Inspiration

Hurricane Harvey, Irma and a close tryst with the wildfires in Portland - were strong reasons to revisit how we could equip ourselves better in dealing with Disaster recovery. People are often displaced from their settlements, in need of basic, fundamental resources necessary for their survival. In such a situation, keeping a close track of the supply and demand of the affected areas, across various responding organizations, becomes essential for optimal resource distribution and sharing.

What it does

We provide an application -

  1. for an organization to chalk out the boundary it works within - to encourage other responders to prioritize their assistance to the remaining areas.
  2. the volunteers of the organization can update the resource requirements after assessing the needs of the affected people.
  3. based on the urgency, these resources can then be procured and made available to those in need.
  4. there is a common heat map that is constantly updated with an aggregated list (across the various organizations) of resource requirements in a location, ensuring a cross-organization resource collaboration.
  5. there is also an overview dashboard to provide an overall insight into the activities of the various active organizations in the area.
  6. with communications networks often getting affected, we also provide an offline way to input and receive updates on the resource metrics.
  7. live feed (photos) to keep monitoring the situation and also possibly locate missing pets, etc.
  8. a publicly accessible URL for complete visibility on the resource situation and aid being provided in disaster struck areas.
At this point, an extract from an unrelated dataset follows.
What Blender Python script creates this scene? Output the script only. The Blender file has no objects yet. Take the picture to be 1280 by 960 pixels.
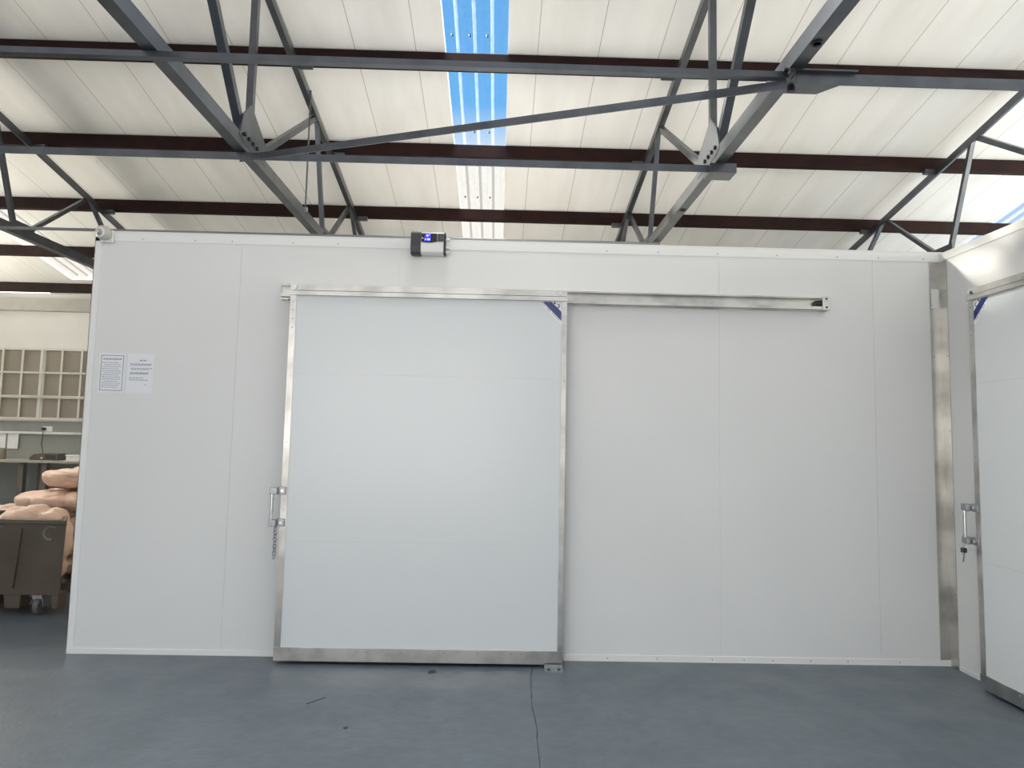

The use of this visualization is two fold - to encourage people to donate to organizations assisting in the disaster recovery process and to let existing donors see how their support is being extended in these areas.

How we built it

We build it using Esri and Nexmo APIs. Esri was used for geo fencing and to display resource data within the selected boundaries for each organization. We integrated Esri's javascript APIs into our custom event handlers, communicating with our Firebase db. Nexmo was used to provide the offline capability to send and receive information using text SMS based service.

Challenges we ran into

Esri, Nexmo and Firebase were all new to us. We figured it all out, eventually.

Accomplishments that we're proud of

The app, it looks pretty darn neat!

What's next for Rahat

  1. Enhance it to have C2C support. Currently more focused on B2B and B2C.
  2. More work on the heap maps and map visualizations.
  3. Integration with Nexmo's Voice APIs and have a Voice to Text service to log/update resource data from disaster victims and responders.